Each workshop day began with an explanation of DSP concepts interspersed with demos. Spurred on by the demos, the participants would follow suit, trying out the experiments themselves. Audio signals were used for demonstrating the DSP concepts for two reasons: The easy availability of laboratory equipment capable of handling audio signals in universities across the globe and the human capacity to relate to audio signals. The first lab was about talking through the codec and getting the human voice out unchanged. The second about adding an echo to the human voice (talk-through with buffered voice). In the third, a sinewave was generated using 8 sample signal values from a look-up table in the user code, showing the possibility of generating audio signals with any desired frequency whenever required. The sinewave output of the codec in turn was very smooth, indicating the high-quality low-pass filtering capability of the Digital-to-Analog Converter (DAC) in the Wolfson codec. Later experiments gave a good feel for how FFTs could be effectively employed in making adaptive filters for performing noise cancellations on an audio signal such as the voice of an airline pilot amidst the aircraft engine noise in the background.

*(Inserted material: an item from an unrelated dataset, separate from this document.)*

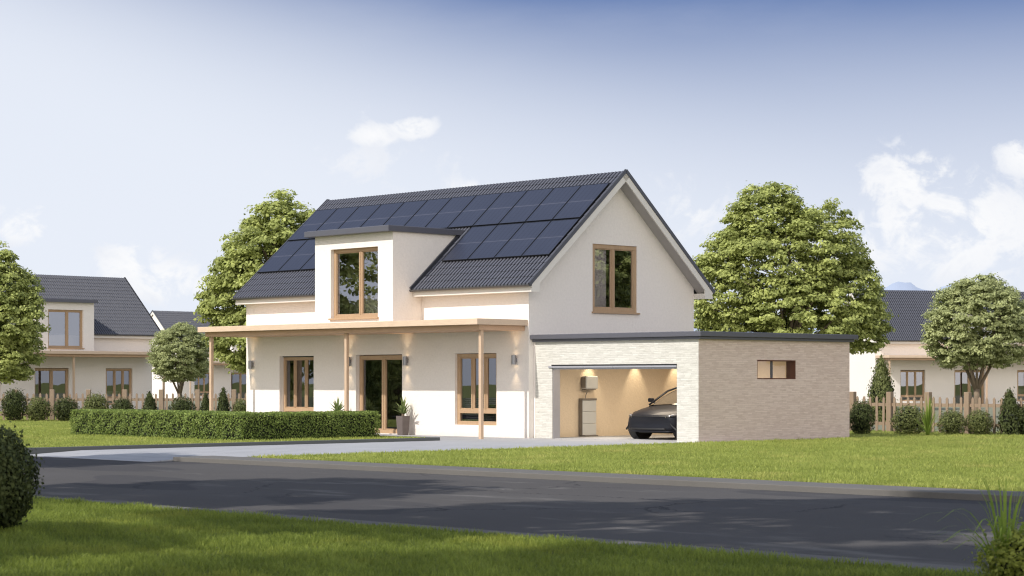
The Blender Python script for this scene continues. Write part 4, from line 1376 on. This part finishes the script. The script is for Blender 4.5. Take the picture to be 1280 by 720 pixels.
fwd = X * FWD[0] + Y * FWD[1]
rgt = X * RGT[0] + Y * RGT[1]
az = N.op('ARCTAN2', rgt, fwd)
el = Z
col = mixcol(0.72, N(sky.outputs[0]), (1.45, 2.4, 5.3))
# whitening haze low down and towards the sun's side
haze = (1 - N.op('MINIMUM', N.op('MAXIMUM', el, 0.0) / 0.184, 1.0) ** 2.4) * 0.98
sunside = (1 - smooth(az + (el - 0.13) * 2.2, -0.22, 0.16)) * 0.9
sunside = sunside * (1 - smooth(az * -1.0, 1.2, 2.2))
hz = 1 - (1 - haze) * (1 - sunside)
col = mixcol(hz, col, (8.5, 9.0, 9.95))
# overhead a moderate blue; behind the viewer an added glow to fill shaded walls
col = mixcol(smooth(el, 0.25, 0.7) * 0.9, col, (4.6, 5.6, 7.8))
back = smooth(fwd * -1.0, 0.15, 0.75) * (1 - smooth(el, 0.35, 0.75)) * 0.92
col = mixcol(back, col, (23.5, 22.2, 20.9))
# cumulus: noise shaped by banks of cloud at chosen bearings
cv = nt.nodes.new("ShaderNodeCombineXYZ")
nt.links.new(az.s, cv.inputs[0]); nt.links.new((el * 1.15).s, cv.inputs[1])
cvec = N(cv.outputs[0])
n1 = noise(26, 10, 0.60, cvec, 0.7)
n2 = noise(85, 8, 0.62, cvec, 0.5)
banks = [(1135, 235, 85, 60), (1180, 290, 190, 85), (1285, 205, 50, 34), (1000, 330, 90, 30), (865, 270, 60, 40), (165, 335, 60, 42), (205, 352, 80, 36), (24, 282, 56, 36), (290, 320, 40, 20), (590, 235, 60, 18), (468, 172, 42, 18), (515, 162, 42, 20), (440, 205, 110, 40), (730, 260, 60, 30),
         (-200, 250, 120, 70), (1550, 280, 160, 90), (2100, 220, 220, 90), (-800, 260, 200, 80), (3200, 240, 300, 100), (-1900, 240, 300, 90)]
g = None
for (u, v, ru, rv) in banks:
    a0 = math.atan((u - 640) / 2598); e0 = (475.5 - v) / 2598
    q = 1 - ((((az - a0) / (ru / 2598)) ** 2) + (((el - e0) / (rv / 2598)) ** 2)) ** 0.5
    q = q * (0.30 if (u, v) == (440, 205) else 0.5 if (u, v) in ((470, 170), (865, 270), (290, 320), (430, 205), (510, 162), (590, 235), (730, 260)) else 1.0)
    g = q if g is None else N.op('MAXIMUM', g, q)
g = N.op('MAXIMUM', g, -1.0)
dens = N.op('MINIMUM', g, 0.42) * 0.95 + (n1 - 0.5) * 2.3 + (n2 - 0.5) * 1.1 - 0.12
mask = smooth(dens, 0.0, 0.48) * 0.95
shade = smooth(n1 * 0.7 + n2 * 0.3 - g * 0.18, 0.35, 0.62)
ccol = mixcol(shade, (10.4, 10.4, 10.45), (8.7, 9.0, 9.7))
col = mixcol(mask, col, ccol)
# thin veil
veil = smooth(noise(6, 6, 0.6, coord("Generated", (1, 1, 4))), 0.45, 0.75) * 0.07
col = mixcol(veil, col, (8.5, 8.8, 9.6))
nt.links.new(col.s, bg.inputs[0])
bg.inputs[1].default_value = 0.096

# ------------------------------------------------------------------ camera
cam = bpy.data.cameras.new("camera"); co = link(bpy.data.objects.new("camera", cam))
co.location = (CAM[0], CAM[1], 1.6)
co.rotation_euler = (R(90), 0, math.atan2(0.7219, 0.6920))
cam.sensor_width = 36; cam.lens = 73.06; cam.shift_y = 0.0902
cam.clip_start = 0.5; cam.clip_end = 9000
cam.dof.use_dof = True; cam.dof.focus_distance = 57; cam.dof.aperture_fstop = 4.5
S.camera = co
S.view_settings.view_transform = 'Standard'; S.view_settings.look = 'None'; S.view_settings.exposure = 0; S.view_settings.gamma = 1
S.cycles.filter_width = 1.15
S.cycles.max_bounces = 8; S.cycles.transparent_max_bounces = 8; S.cycles.use_denoising = True
S.cycles.sample_clamp_indirect = 6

The pedagogy built into the experiments was aimed at bringing clarity to the understanding of DSP concepts. The software required to program the hardware too was in-keeping with the pedagogy and involved only two functions – One to initialize the codec using the I2C interface and the other, an interrupt handler, to initiate the sampling of audio signals and any required processing of the sampled signal values. Any code changes or additions required from one lab experiment to the next were thus only incremental in nature and completely resident within the interrupt handler.
Academics (educators) in India and South-East Asia looking for a faculty workshop on the ARM University Program Digital Signal Processing (DSP) Lab-in-a-Box around the ARM Cortex-M4 based Cypress FM4 kit may like to know there will be one organized by the Advanced Computing and Communications Society (ACCS) at IIIT Bangalore, 1 - 3 March. Professor Donald Reay of Heriot Watt University Edinburgh will be conducting this workshop. This workshop is co-sponsored by the UK Science and Innovation Network and the British High Commision in India.
For registration and other details, please go here.
Thanks,
Sadanand Gulwadi
ARM University Program
Dear Jayasudha,
Thank you for your very kind note. We are indeed glad you recognize the value of ARM University Program’s courseware and supporting faculty workshops in bringing out the essentials in complex topics such as DSP with a hands-on pedagogical style using appropriate ARM-based hardware for DSP. We in turn do understand the need for many more of such workshops. We shall therefore plan some workshops again in 2016. We shall definitely keep you posted as to the time and the place. Thanks, again, for your kind appreciation of our work!
Regards,
ARM University Program<http://www.arm.com/support/university/educators/index.php>, America
Well, Happy to be a part of AUP.
nice to hear about the workshop being held at IIT,Hyderabad.
I agree that teaching DSP is really a challenging task.The workshop gives good information and complete hands-on approach on DSP LiB.
I also request ARM university program to organize one such workshop in Bangalore, India.